Мне дали семь лет тюремного режима, восемь — лагеря и пять приполярной ссылки. Итого двадцать. Но практически я на тюремном режиме был десять лет, потому что за забастовку в пермском лагере мне поменяли режим. Строгий лагерный, конечно, все-таки легче, чем тюремный. Тюремный — самый тяжелый.
В камере ни света, ни воздуха, ни питания. Окна закрыты жалюзи намертво, вообще никакой свет не проникал. Лампочка, как луна в облаках, чуть светилась в дыму. А кто не курит — подыхай, потому что могло быть, например, что на пятнадцать человек в камере четырнадцать курят, а один не курит. Попробуйте десять лет так выдержать. А те, кто курит, тоже иначе не могли. Чувство голода было настолько ужасным, что курящие постоянно крутили свои козьи ножки: одна у него во рту, а другая уже подготовлена, чтобы до тошноты довести, чтобы не хотелось есть. Ночью иногда тоже кто-то на нижних нарах раскурит эту козью ножку, ты просыпаешься и уже спать не можешь. Значит, ты не ешь, не спишь, не дышишь, и света нет. И одно дело так недельку, пятнадцать суток. Ну ничего. Но год? Но десять?

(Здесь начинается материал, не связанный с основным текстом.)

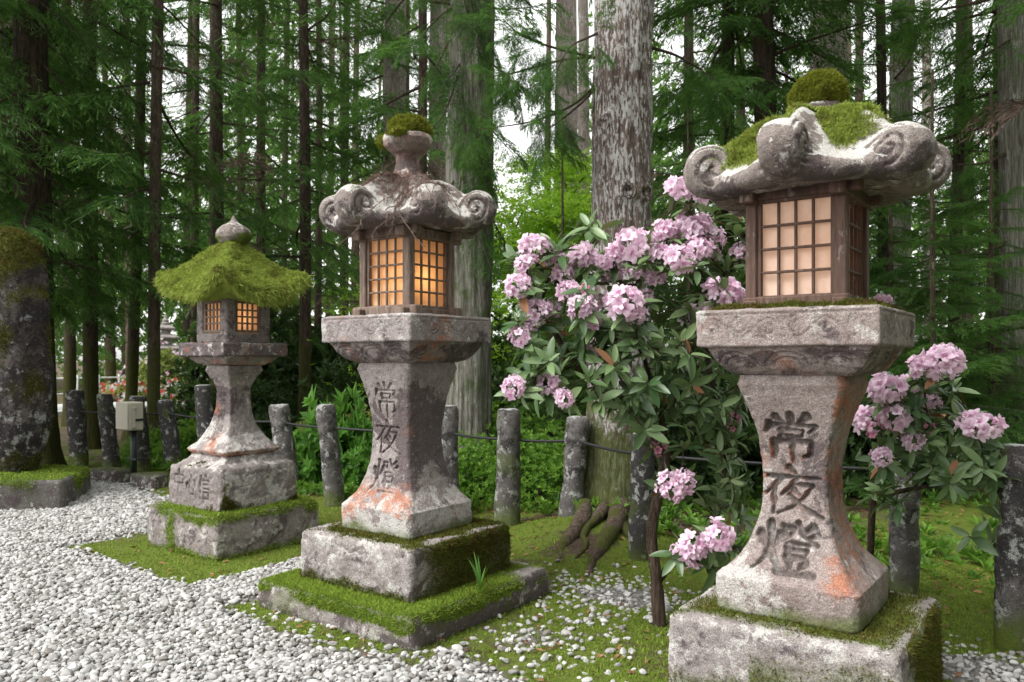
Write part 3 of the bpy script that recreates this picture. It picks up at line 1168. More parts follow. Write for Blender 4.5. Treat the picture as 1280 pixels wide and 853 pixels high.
def big_lantern(key, dz, stone, seed, label, window, glow, hb, hbase, zbase, plinth):
    L = LAN[key]
    rng = np.random.default_rng(seed)
    root = thing('stone_lantern', label, 'stone lantern', (L[0], L[1], 0), -A36, 'tall stone lanterns along the fence')
    mossrc, lush = [], []
    if plinth:
        V, F, gr = sq_block([(-.05, .58), (0, .61), (.06, .615), (.135, .61), (.158, .595), (.16, .58), (.16, .3), (.16, 0)], .014, .05, .006, seed)
        N = vnormals(V, F)
        edge = np.maximum(abs(V[:, 0]), abs(V[:, 1]))
        cut = sstep(.1, .3, V[:, 0] + .5 * fbm(V, 5, 3, seed) - .18) * sstep(.28, .5, V[:, 1] + V[:, 0] * .2)   # bare rear right corner
        m = np.clip(sstep(.45, .8, N[:, 2] + .25 * fbm(V, 9, 3, seed)) * (1 - cut), 0, 1)
        over = (V[:, 2] > .095 + .05 * fbm(V, 8, 4, seed + 4)) & (N[:, 2] < .5)
        m = np.maximum(m, over * sstep(.0, .3, .35 + fbm(V, 7, 3, seed + 8)) * (1 - cut))
        stone_part('plinth', M['plinth'], root, V, F, gr, np.maximum(m, .5 * sstep(.0, .45, fbm(V, 6, 4, 3))), lichen=np.full(len(V), .2), stain=.15 + .55 * (N[:, 0] > .5) + .25 * sstep(.08, .0, V[:, 2]))
        lush.append((V, F, m * (edge > hbase - .06)))
        zb0 = .16
    else:
        zb0 = -.05
    # base block with a carved cloud panel on its front
    h2 = hbase
    zc = zb0 + .09
    cloud = curve([(-.21, zc - .10), (-.20, zc + .06), (-.12, zc + .135), (.0, zc + .12), (.09, zc + .15), (.16, zc + .05), (.21, zc - .02), (.30, zc - .09)], 8)
    V, F, gr = sq_block([(zb0 - .01, h2 - .02), (zb0, h2), (zb0 + .12, h2 + .004), (zbase - .025, h2), (zbase - .004, h2 - .014), (zbase, h2 - .035), (zbase, .2), (zbase, 0)],
                        .010, .07, .006, seed + 1, carve=[(0, [(cloud, .006, .006)], .007, .006)] if plinth else None)
    N = vnormals(V, F)
    e = np.maximum(abs(V[:, 0]), abs(V[:, 1]))
    topm = sstep(.5, .8, N[:, 2]) * sstep(h2 - .01, h2 - .11, e + .10 * fbm(V, 9, 4, seed + 4))
    right = sstep(.5, .8, N[:, 0]) * sstep(-.35, .25, fbm(V, 4, 4, seed + 6) + (.25 if plinth else .05)) * sstep(-h2 * .85, -h2 * .35, V[:, 1] + .1 * fbm(V, 8, 3, 2))
    foot = sstep(zb0 + .07, zb0 + .02, V[:, 2] + .05 * fbm(V, 9, 3, seed)) * .8
    if not plinth:
        foot = sstep(.33, .16, V[:, 2] + .12 * fbm(V, 6, 4, seed) + .10 * (V[:, 0] < -.1)) * sstep(-.5, 0, N[:, 1] * -1 + .3) * .85
    m = np.clip(np.maximum.reduce([topm, right, foot]), 0, 1)
    stone_part('base_block', M['plinth'], root, V, F, gr, m, lichen=np.full(len(V), .35), stain=.35 * sstep(zb0 + .12, zb0 + .02, V[:, 2]) + .3 * (N[:, 0] > .5))
    mossrc.append((V, F, m))
    # pedestal with its carved inscription
    z0, z1 = zbase, 1.41 + dz
    zw = .985 + dz
    prof = pedestal_profile(z0, z1, zw, hb, .150 if plinth else .130, .212, .14, .05)
    ins = []
    hgt = .192
    for k, nm in enumerate(('jou', 'ya', 'tou')):
        wq = .195 if plinth else .245
        ins += glyph(nm, -.005 - .006 * k, 1.195 + dz - k * .218 - (0 if plinth else .045), wq, hgt, rng)
    V, F, gr = sq_block(prof, .0042, .13, .0035, seed + 2, carve=[(0, ins, .017 if plinth else .025, .012)], zstep=.0042)
    off = np.array([0, 0, 0]) if plinth else np.array([-.016, -.012, 0])
    V = V + off
    zr = (V[:, 2] - z0) / (z1 - z0)
    N = vnormals(V, F)
    n1, n2 = fbm(V, 4, 4, seed + 7), fbm(V, 7, 4, seed + 8)
    if key == 'middle':
        rust = sstep(.0, .35, n1 + .75 * np.exp(-((zr - .22) / .11) ** 2) * (N[:, 1] < -.3) + .25 * np.exp(-((zr - .2) / .14) ** 2) - .42)
        stain = np.exp(-((zr - .58) / .22) ** 2) * np.where(N[:, 0] > .3, 1.0, .25 + .8 * sstep(.02, .12, V[:, 0]))
        lich = sstep(.35, .1, zr) * 1.0 - .4 * stain
    else:
        rust = sstep(.0, .4, n1 + .55 * np.exp(-((zr - .30) / .2) ** 2) * sstep(.02, .2, V[:, 0]) + .35 * sstep(-.05, -.16, V[:, 0]) * np.exp(-((zr - .7) / .18) ** 2)
                     + .45 * (N[:, 0] > .25) * sstep(.2, .6, zr) - .20)
        stain = .75 * np.exp(-((zr - .55) / .1) ** 2) * sstep(-.05, .1, V[:, 0])
        lich = sstep(.45, .15, zr) * sstep(.05, -.15, V[:, 0])
    bot = sstep(.07, .0, zr + .06 * n2) * .8
    stone_part('pedestal', stone, root, V, F, gr, bot, rust, stain, lich)
    # platform: bowl with lotus petals and a slab carved with scrolls
    zu, zs, zt = z1, 1.525 + dz, 1.676 + dz
    prof = platform_profile(zu, zs, zt, .215, .318, .354)
    cv = [(f, arabesque(.345, zs, zt, rng), .005, .003) for f in (0, 1)] + [(f, petals(.215, .318, zu, zs), .006, .005) for f in (0, 1)]
    V, F, gr = sq_block(prof, .0075, .035, .0035, seed + 3, carve=cv, zstep=.006)
    N = vnormals(V, F)
    tm = sstep(.6, .85, N[:, 2]) * sstep(.36, .30, np.maximum(abs(V[:, 0]), abs(V[:, 1])) + .05 * fbm(V, 9, 3, seed))
    lo = sstep(zs + .005, zs - .02, V[:, 2])
    rs_ = sstep(.05, .4, .8 * fbm(V, 5, 4, seed + 12) + (.55 * np.exp(-((V[:, 1] + .05) / .09) ** 2) * (N[:, 0] > .5) if key == 'middle' else 0) - .1 + .05 * lo - .12)
    stone_part('platform', stone, root, V, F, gr, tm * (1.0 if key == 'right' else .45), rs_, .35 * lo, .25 * (1 - lo))
    if key == 'right':
        mossrc.append((V, F, tm))
    # chamber
    c0, c1 = zt + .048, 2.145 + dz
    window(root, c0, c1)
    lamp(root, (c0 + c1) / 2 - .04, glow[0], glow[1])
    return root, mossrc, lush


# ---- middle lantern
root, mossrc, lush = big_lantern('middle', 0, M['stone_m'], 3,
    'tall stone lantern in the middle with scrolled roof strewn with dead cedar sprigs', 
    lambda r, a, b: chamber(r, .20, a, b, M['wood_grey'], M['paper_m'], 4, 5, 3), (1.6, (1, .76, .48)), .280, .44, .44, True)
V, F, gr, cs = scroll_roof(.532, .325, .106, .080, .0075, 3)
V = V + [0, 0, 2.17]
N = vnormals(V, F)
m = sstep(.25, .6, .5 * N[:, 2] + .7 * fbm(V, 6, 4, 71) - .12) * .9
stone_part('roof', M['roof_stone'], root, V, F, gr, m * .7, lichen=sstep(.3, .7, N[:, 2]) * .9 + .2, stain=np.full(len(V), .1) + .3 * (N[:, 2] < 0))
mossrc.append((V, F, m * sstep(.45, .7, fbm(V, 4, 3, 72) + .5) * .3))
ROOF_M = (V, F)
# finial: neck, cup and a cushion of moss
def lathe(prof, seed, n=64, amp=.004, step=.008):
    pr = resample(prof, step)
    a = np.linspace(0, 2 * PI, n, endpoint=False)
    V = np.stack([pr[:, 1][:, None] * np.cos(a), pr[:, 1][:, None] * np.sin(a), np.repeat(pr[:, 0][:, None], n, 1)], -1).reshape(-1, 3)
    F = [grid_faces(len(pr), n, True)]
    N = vnormals(V, F)
    return V + N * (amp * fbm(V, 14, 4, seed) + amp * .5 * fbm(V, 50, 2, seed))[:, None], F
V, F = lathe([(2.40, .17), (2.455, .145), (2.50, .098), (2.545, .078), (2.595, .067), (2.635, .072), (2.65, .10), (2.685, .137), (2.72, .146), (2.745, .140), (2.755, .12), (2.755, 0)], 5, amp=.008)
stone_part('finial', M['roof_stone'], root, V, F, rust=np.full(len(V), .25), lichen=sstep(2.70, 2.74, V[:, 2]), stain=sstep(2.66, 2.5, V[:, 2]) * .8)
V, F = blob((0, .01, 2.775), .122, 4, .14, 60, sq=(1, 1, .84))
V = V + vnormals(V, F) * (.022 * fbm(V, 13, 4, 65))[:, None]
g = Geo(); g.add(V, F, tint=.5)
P, N = sample(V, F, 20000); tufts(g, P, N, .011, .0055, .75)
V2, F2 = blob((-.125, -.06, 2.725), .050, 9, .2, 20, (1, 1, .8)); g.add(V2, F2, tint=.5)
P, N = sample(V2, F2, 1600); tufts(g, P, N, .011, .006, .7)
V2, F2 = blob((.03, -.12, 2.742), .050, 12, .2, 20, (1.5, .8, .55)); g.add(V2, F2, tint=.5)
P, N = sample(V2, F2, 1800); tufts(g, P, N, .010, .006, .7)
g.build('moss_cushion', M['moss_gold'], root)
moss_part(root, M['moss_dark'], mossrc, 42000, .013, .0065, .7)
moss_part(root, M['moss_lush'], lush, 95000, .012, .0055, .85)

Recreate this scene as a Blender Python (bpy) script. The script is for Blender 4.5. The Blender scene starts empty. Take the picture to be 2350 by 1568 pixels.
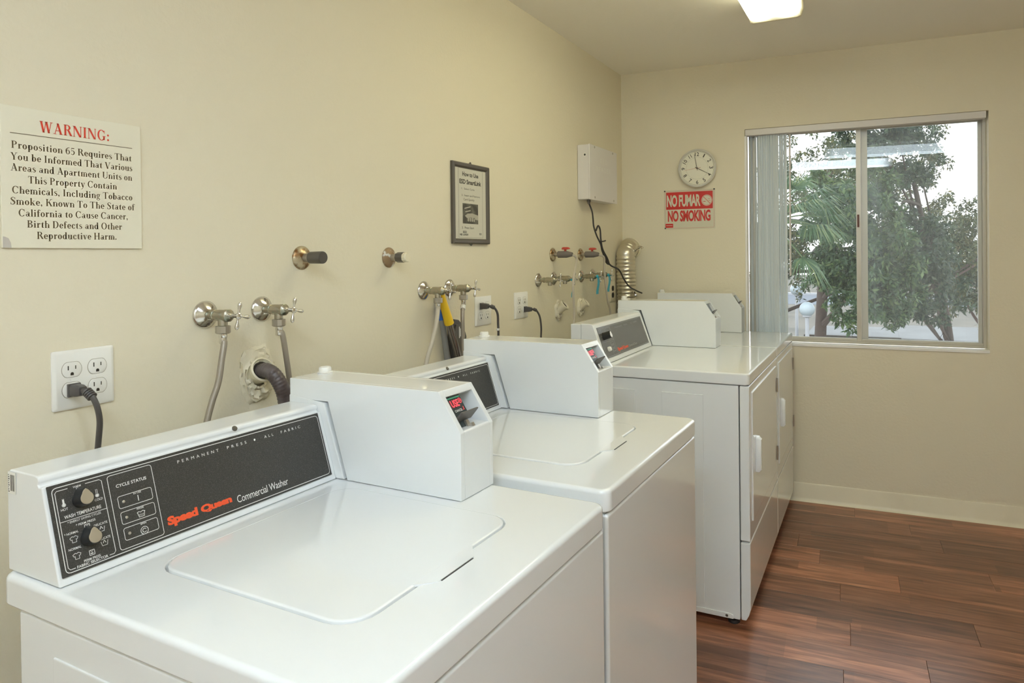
import bpy, bmesh, math, random
import numpy as np
from mathutils import Vector, Matrix, noise
random.seed(7)
SC = bpy.context.scene
COL = SC.collection

# ------------------------------------------------------------------ camera, world, exposure
CAM = Vector((1.3698, -0.6140, 1.3008))
YAW, PITCH, ROLL, FPX, SHX, SHY = 0.4505, 0.0085, -0.0109, 1561.387, 102.237, -184.295
fwd = Vector((-math.sin(YAW) * math.cos(PITCH), math.cos(YAW) * math.cos(PITCH), -math.sin(PITCH)))
rgt = Vector((math.cos(YAW), math.sin(YAW), 0))
upv = rgt.cross(fwd)
rg2 = rgt * math.cos(ROLL) + upv * math.sin(ROLL)
up2 = -rgt * math.sin(ROLL) + upv * math.cos(ROLL)
cd = bpy.data.cameras.new('camera')
cam = bpy.data.objects.new('camera', cd)
COL.objects.link(cam)
cam.matrix_world = Matrix(((rg2.x, up2.x, -fwd.x, CAM.x), (rg2.y, up2.y, -fwd.y, CAM.y),
                           (rg2.z, up2.z, -fwd.z, CAM.z), (0, 0, 0, 1)))
cd.sensor_width = 36
cd.lens = FPX / 2350 * 36
cd.shift_x = -SHX / 2350
cd.shift_y = SHY / 2350
cd.clip_start = 0.02
cd.clip_end = 400
SC.camera = cam

SC.view_settings.view_transform = 'Standard'
SC.view_settings.look = 'None'
SC.view_settings.gamma = 1
SC.view_settings.exposure = 0.90
SC.view_settings.use_curve_mapping = False
SC.cycles.use_denoising = True
SC.cycles.max_bounces = 10
SC.cycles.diffuse_bounces = 6
SC.cycles.transparent_max_bounces = 24
SC.cycles.sample_clamp_indirect = 6

LAMP_NEAR = 7.4      # strength of the fixture in view
FILL_REAR = 15.5      # base strength of the two unseen fill fixtures added for the foreground
SKY = 1.9

w = bpy.data.worlds.new('World')
SC.world = w
w.use_nodes = True
nt = w.node_tree
nt.nodes.clear()
tc = nt.nodes.new('ShaderNodeTexCoord')
sp = nt.nodes.new('ShaderNodeSeparateXYZ')
cr = nt.nodes.new('ShaderNodeValToRGB')
bg = nt.nodes.new('ShaderNodeBackground')
wo = nt.nodes.new('ShaderNodeOutputWorld')
nt.links.new(tc.outputs['Generated'], sp.inputs[0])
nt.links.new(sp.outputs['Z'], cr.inputs[0])
nt.links.new(cr.outputs[0], bg.inputs[0])
nt.links.new(bg.outputs[0], wo.inputs[0])
cr.color_ramp.elements[0].position = 0.0
cr.color_ramp.elements[0].color = (0.80, 0.80, 0.82, 1)
cr.color_ramp.elements[1].position = 0.5
cr.color_ramp.elements[1].color = (0.86, 0.92, 1.0, 1)
bg.inputs[1].default_value = SKY

# ------------------------------------------------------------------ helpers
YB, AB = 3.098, 0.052            # back wall: hinge point on the left wall and turn
HC = 2.337                       # ceiling height
def BW(x, y, z):                 # point given in back-wall coordinates
    c, s = math.cos(AB), math.sin(AB)
    return Vector((x * c - y * s, YB + x * s + y * c, z))

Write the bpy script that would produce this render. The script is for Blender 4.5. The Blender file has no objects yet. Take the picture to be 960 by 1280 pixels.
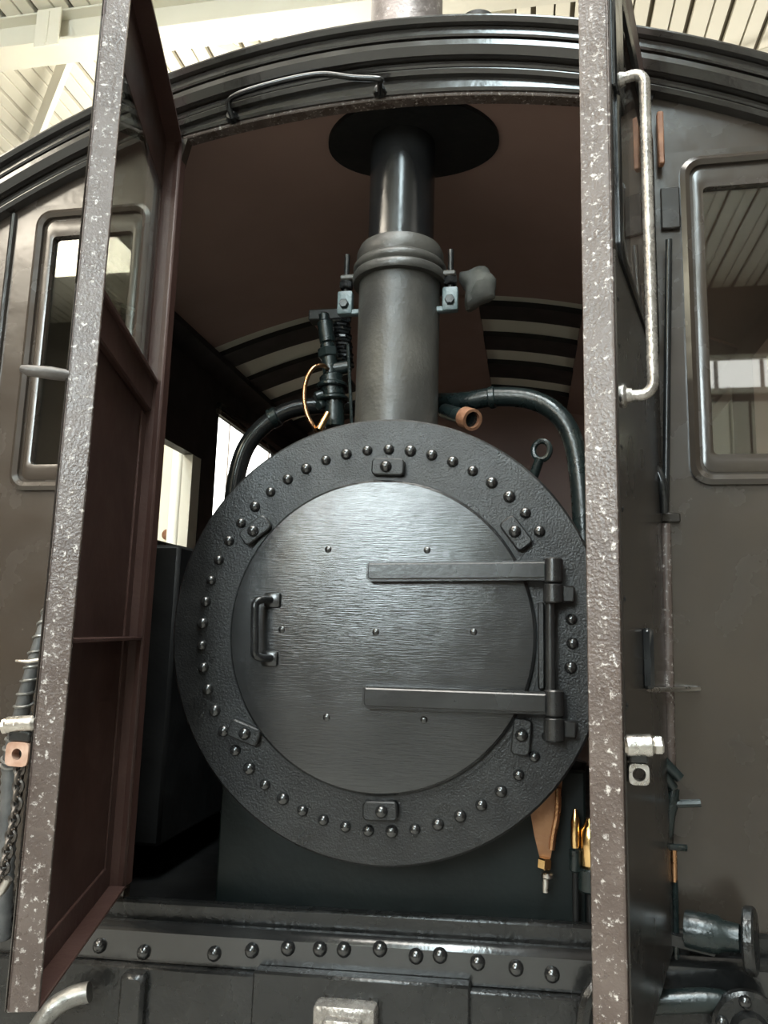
import bpy, bmesh, math, random
from mathutils import Vector, Matrix
random.seed(7)
S = bpy.context.scene
COL = S.collection

# ------------------------------------------------------------------ camera
F = 960.0
CAM = Vector((.3337, -1.7263, -.0049))
YAW, PITCH, ROLL = .1889, .1589, .0279
_cy, _sy, _cp, _sp = math.cos(YAW), math.sin(YAW), math.cos(PITCH), math.sin(PITCH)
FWD = Vector((-_sy*_cp, _cy*_cp, _sp)); _ri = Vector((_cy, _sy, 0)); _up = _ri.cross(FWD)
RIGHT = _ri*math.cos(ROLL) + _up*math.sin(ROLL)
UP = -_ri*math.sin(ROLL) + _up*math.cos(ROLL)
cd = bpy.data.cameras.new('camera'); cam = bpy.data.objects.new('camera', cd); COL.objects.link(cam)
cd.sensor_fit = 'HORIZONTAL'; cd.sensor_width = 36; cd.lens = 36*F/960; cd.clip_start = .02; cd.clip_end = 200
m3 = Matrix((RIGHT, UP, -FWD)).transposed()
cam.matrix_world = Matrix.Translation(CAM) @ m3.to_4x4()
S.camera = cam

# ------------------------------------------------------------------ light
w = bpy.data.worlds.new('daylight'); S.world = w; w.use_nodes = True
bg = w.node_tree.nodes['Background']; bg.inputs[0].default_value = (.93, .97, 1, 1); bg.inputs[1].default_value = .25
def area(name, loc, rot, sx, sy, power, color):
    l = bpy.data.lights.new(name, 'AREA'); l.shape = 'RECTANGLE'; l.size = sx; l.size_y = sy
    l.energy = power; l.color = color
    o = bpy.data.objects.new(name, l); o.location = loc; o.rotation_euler = rot; COL.objects.link(o); return o
area('skylight_cool', (.5, -3.6, 4.6), (0, 0, 0), .9, 5.0, 300, (.78, .95, 1))
area('added_glint_light', (-.7, -1.3, 4.62), (0, 0, 0), 3.6, 2.4, 330, (1, .95, .87))  # added overhead light for glints on strap, rivet and beam edges
area('skylight_warm', (-5.4, -4.2, 4.6), (0, 0, 0), 1.8, 5.0, 440, (1, .90, .74))
area('skylight_right', (5.2, -3.0, 4.6), (0, 0, 0), 1.2, 5.0, 30, (1, .95, .86))
area('added_board_light', (-3.6, 3.2, 4.6), (0, 0, 0), 1.0, 3.0, 170, (1, .96, .86))  # added out of view to brighten the cream board behind the cab
area('added_uplight_left', (-2.2, 5.6, 2.95), (math.pi, 0, 0), 1.5, 4.0, 120, (1, .95, .84))  # added, hidden behind the cab: brightens the hall ceiling from below
area('added_uplight_right', (3.0, 6.2, 1.6), (math.pi, 0, 0), 1.6, 5.0, 110, (1, .95, .84))  # second added upward light for the hall ceiling, also unseen
S.view_settings.view_transform = 'Standard'; S.view_settings.look = 'None'
S.view_settings.gamma = 1; S.view_settings.use_curve_mapping = False
S.view_settings.exposure = 0.32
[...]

Чтобы на неделю, на две вырваться немножко провентилировать легкие и слегка прийти в себя, нужно было начинать голодовку. А они всегда давали выголодаться. Не так, что объявил голодовку — и сразу пожалуйста. Нет, дней пять-шесть, а то и десять голодающего держали. А есть еще и карцера. После карцера возвращаешься вот в такую камеру и думаешь: «Господи, здесь жить можно. Как будто домой попал».